— Written instruction —
Search the records that follow and extract every line containing the string "this".

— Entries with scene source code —
◇ ◇ ◇ ◇ ◇

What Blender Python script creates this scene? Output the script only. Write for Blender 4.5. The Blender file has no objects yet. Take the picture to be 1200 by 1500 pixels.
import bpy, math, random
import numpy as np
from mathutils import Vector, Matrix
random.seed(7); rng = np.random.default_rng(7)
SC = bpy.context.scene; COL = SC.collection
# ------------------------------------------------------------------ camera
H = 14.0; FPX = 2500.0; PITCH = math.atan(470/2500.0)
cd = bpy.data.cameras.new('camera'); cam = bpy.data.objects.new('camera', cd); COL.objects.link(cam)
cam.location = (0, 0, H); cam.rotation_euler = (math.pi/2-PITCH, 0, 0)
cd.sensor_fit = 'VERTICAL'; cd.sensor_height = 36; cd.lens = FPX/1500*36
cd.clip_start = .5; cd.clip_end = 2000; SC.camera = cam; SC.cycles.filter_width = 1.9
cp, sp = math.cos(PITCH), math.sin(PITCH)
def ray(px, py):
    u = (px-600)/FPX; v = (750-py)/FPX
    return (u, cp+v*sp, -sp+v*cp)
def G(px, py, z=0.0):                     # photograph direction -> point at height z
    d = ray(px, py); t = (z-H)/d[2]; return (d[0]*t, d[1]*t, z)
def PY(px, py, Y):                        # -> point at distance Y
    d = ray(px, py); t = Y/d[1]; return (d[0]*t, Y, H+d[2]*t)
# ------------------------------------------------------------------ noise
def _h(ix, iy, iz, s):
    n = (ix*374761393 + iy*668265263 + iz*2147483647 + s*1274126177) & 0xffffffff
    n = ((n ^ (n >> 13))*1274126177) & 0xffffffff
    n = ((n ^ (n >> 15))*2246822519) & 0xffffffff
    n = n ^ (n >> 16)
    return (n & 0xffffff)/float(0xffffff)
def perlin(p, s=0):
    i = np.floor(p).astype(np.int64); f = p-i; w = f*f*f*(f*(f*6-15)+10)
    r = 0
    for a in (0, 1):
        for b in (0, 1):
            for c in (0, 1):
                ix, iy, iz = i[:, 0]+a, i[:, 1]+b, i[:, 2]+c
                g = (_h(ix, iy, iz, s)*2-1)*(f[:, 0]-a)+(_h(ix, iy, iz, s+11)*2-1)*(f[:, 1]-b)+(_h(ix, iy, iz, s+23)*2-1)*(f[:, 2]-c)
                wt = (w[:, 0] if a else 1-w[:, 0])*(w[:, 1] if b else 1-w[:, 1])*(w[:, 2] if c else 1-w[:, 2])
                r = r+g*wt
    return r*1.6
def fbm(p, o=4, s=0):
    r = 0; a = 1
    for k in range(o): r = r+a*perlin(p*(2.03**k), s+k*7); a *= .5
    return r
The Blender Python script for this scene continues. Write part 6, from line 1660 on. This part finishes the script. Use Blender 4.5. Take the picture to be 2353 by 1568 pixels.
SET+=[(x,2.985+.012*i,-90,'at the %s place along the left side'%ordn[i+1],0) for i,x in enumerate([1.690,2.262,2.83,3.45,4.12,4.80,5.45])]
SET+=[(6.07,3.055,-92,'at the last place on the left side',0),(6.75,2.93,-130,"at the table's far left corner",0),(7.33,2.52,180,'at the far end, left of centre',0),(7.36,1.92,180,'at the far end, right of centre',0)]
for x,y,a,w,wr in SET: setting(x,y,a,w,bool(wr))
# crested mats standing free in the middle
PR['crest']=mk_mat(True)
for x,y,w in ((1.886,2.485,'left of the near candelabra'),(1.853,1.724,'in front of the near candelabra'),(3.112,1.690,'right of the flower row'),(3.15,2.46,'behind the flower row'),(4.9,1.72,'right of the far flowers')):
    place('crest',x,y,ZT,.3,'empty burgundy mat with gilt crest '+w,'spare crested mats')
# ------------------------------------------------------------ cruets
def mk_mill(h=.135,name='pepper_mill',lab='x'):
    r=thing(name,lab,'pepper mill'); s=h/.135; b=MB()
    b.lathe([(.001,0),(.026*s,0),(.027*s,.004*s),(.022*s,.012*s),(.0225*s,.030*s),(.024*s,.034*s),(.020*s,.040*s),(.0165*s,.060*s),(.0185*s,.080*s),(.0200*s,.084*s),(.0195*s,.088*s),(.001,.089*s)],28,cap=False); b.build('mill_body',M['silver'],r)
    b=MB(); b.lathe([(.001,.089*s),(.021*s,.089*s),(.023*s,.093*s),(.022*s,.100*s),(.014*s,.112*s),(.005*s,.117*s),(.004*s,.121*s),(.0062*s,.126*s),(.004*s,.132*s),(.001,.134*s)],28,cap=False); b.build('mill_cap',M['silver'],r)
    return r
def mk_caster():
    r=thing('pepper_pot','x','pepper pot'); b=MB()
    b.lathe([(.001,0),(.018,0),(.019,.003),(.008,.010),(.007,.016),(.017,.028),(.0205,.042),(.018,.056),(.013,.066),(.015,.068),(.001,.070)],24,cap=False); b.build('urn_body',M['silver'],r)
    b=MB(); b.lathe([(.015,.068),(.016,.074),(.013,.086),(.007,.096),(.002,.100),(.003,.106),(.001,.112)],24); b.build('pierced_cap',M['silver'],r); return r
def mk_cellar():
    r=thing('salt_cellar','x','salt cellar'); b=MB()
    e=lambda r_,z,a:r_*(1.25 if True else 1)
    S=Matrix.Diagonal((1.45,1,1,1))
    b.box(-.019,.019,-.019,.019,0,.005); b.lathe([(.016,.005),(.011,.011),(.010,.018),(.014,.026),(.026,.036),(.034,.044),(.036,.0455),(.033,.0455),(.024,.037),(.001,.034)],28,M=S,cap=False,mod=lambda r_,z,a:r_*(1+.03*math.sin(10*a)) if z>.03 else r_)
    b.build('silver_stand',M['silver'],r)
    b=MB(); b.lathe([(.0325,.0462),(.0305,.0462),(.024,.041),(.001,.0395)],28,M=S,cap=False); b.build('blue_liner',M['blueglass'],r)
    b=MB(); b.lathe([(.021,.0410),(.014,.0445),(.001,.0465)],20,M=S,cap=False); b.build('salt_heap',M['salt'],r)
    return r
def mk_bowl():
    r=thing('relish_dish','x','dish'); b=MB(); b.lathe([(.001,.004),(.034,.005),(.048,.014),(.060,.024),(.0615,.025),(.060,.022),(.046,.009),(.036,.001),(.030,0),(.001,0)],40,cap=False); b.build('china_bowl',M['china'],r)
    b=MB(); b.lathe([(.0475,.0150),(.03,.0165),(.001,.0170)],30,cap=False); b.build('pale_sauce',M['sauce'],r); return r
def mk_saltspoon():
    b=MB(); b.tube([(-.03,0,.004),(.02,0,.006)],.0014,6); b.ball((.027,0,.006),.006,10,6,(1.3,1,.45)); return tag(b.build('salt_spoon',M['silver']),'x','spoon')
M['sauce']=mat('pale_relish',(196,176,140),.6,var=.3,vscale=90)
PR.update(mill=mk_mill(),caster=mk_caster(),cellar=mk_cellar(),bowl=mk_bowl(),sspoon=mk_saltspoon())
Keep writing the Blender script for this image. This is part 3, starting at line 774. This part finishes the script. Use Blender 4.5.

◇ ◇ ◇ ◇ ◇

— Response —
What Blender Python script creates this scene? Output the script only. Write for Blender 4.5. The Blender file has no objects yet. Take the picture to be 1200 by 1500 pixels.
The Blender Python script for this scene continues. Write part 6, from line 1660 on. This part finishes the script. Use Blender 4.5. Take the picture to be 2353 by 1568 pixels.
Keep writing the Blender script for this image. This is part 3, starting at line 774. This part finishes the script. Use Blender 4.5.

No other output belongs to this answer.